Los pastores de almas, deben estar continuamente actualizados, porque es imposible esperar una plena y
consciente participación de los fieles si ellos mismos no se hacen maestros de
la participación.
A los
sacerdotes, tanto seculares como religiosos, que ya trabajan en la viña del
Señor, se les ha de ayudar con todos los medios apropiados a comprender cada
vez más plenamente lo que realizan en las funciones sagradas, a vivir la vida
litúrgica y comunicarla a los fieles a ellos encomendados[4].

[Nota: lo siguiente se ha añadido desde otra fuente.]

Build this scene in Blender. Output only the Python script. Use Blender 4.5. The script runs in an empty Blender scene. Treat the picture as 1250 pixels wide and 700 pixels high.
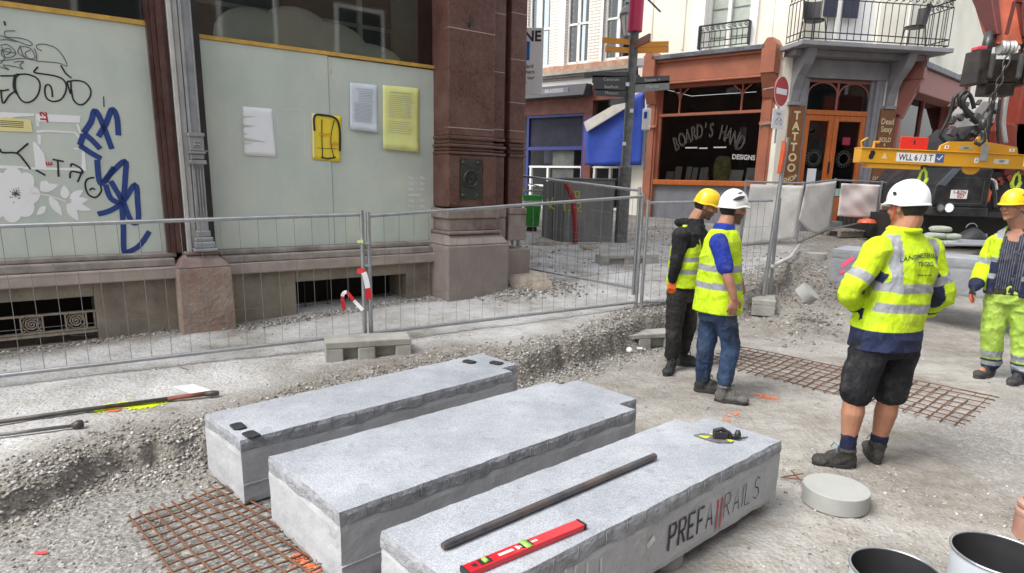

Los pastores de almas fomenten con diligencia y
paciencia la educación litúrgica y la participación activa de los fieles,
interna y externa, conforme a su edad, condición, género de vida y grado de
cultura religiosa, cumpliendo así una de las funciones principales del fiel
dispensador de los misterios de Dios y, en este punto, guíen a su rebaño no
sólo de palabra, sino también con el ejemplo[5].
Los
fieles deben ser seguidos y formados según su edad, género de vida y grado de
cultura religiosa, ayudándoles con todos los medios a comprender cada vez más
plenamente aquello en lo que participan y a vivir la vida litúrgica, es decir,
a expresar con la vida lo que celebran con la fe.
Los ministros,
lectores, guías y miembros del coro, deben ser educados con especial atención,
cada uno según su propia condición, al espíritu litúrgico, y deben ser formados
para seguir con orden las normas establecidos, en el ejercicio de su función[6].
El concilio
subraya que la liturgia no se agota sólo en la celebración, ya que se habla de
una “vida litúrgica”[7]. El
fiel debe expresar con la propia vida lo que se celebra con la fe. El fiel se
alimenta de la liturgia y obtiene de ella la fuerza necesaria para dar
testimonio en el mundo de la transformación que Dios produce en su alma,
llevándolo a la santificación de todo su obrar. No existe autentica vida
cristiana sin una vida litúrgica, de la cual recibimos las gracias para comunicar
la caridad de Cristo. La liturgia es la cumbre a la cual tiende la actividad de
la Iglesia y al mismo tiempo la fuente de donde mana toda fuerza[8].
En
relación a la reforma de los textos y ritos se dice que estos deben estar
ordenados de modo tal que expresen claramente la santa realidad que significan
y así el pueblo cristiano pueda fácilmente entender y participar a la
celebración de forma plena, activa y comunitaria[9]. Se
promueve la participación mediante un especial cuidado de las aclamaciones de
los fieles, las respuestas, la salmodia, las antífonas, los cantos, las
acciones, los gestos, silencios. Además se deben incluir en los libros
litúrgicos las rubricas que contienen las partes de los fieles[10].
Los
principios que se dan para facilitar la participación son: la noble simplicidad
en relación con los ritos, gestos, edificio de culto, libros, ornamentos
litúrgicos, objetos litúrgicos; claridad y brevedad, para que la realidad que
significan sean expresadas claramente, evitando las inútiles repeticiones[11];
comprensibilidad, en cuanto sea posible[12]; la dimensión
comunitaria, porque la acción litúrgica es siempre una acción del Corpus totus[13];
mayor apertura de los tesoros de la Escritura en la celebración litúrgica[14]; conservar
la tradición y abrirse a un legítimo progreso[15]; sustancial
unidad, sin una rígida uniformidad. La unidad de la Iglesia no excluye las
varias tradiciones, usos y expresiones,
dentro de los límites establecidos, en las ediciones
típicas de los libros litúrgicos, sobre todo en lo tocante a la administración
de los Sacramentos, de los sacramentales, procesiones, lengua litúrgica, música
y arte sagrados, siempre de conformidad con las normas fundamentales contenidas
en esta Constitución[16].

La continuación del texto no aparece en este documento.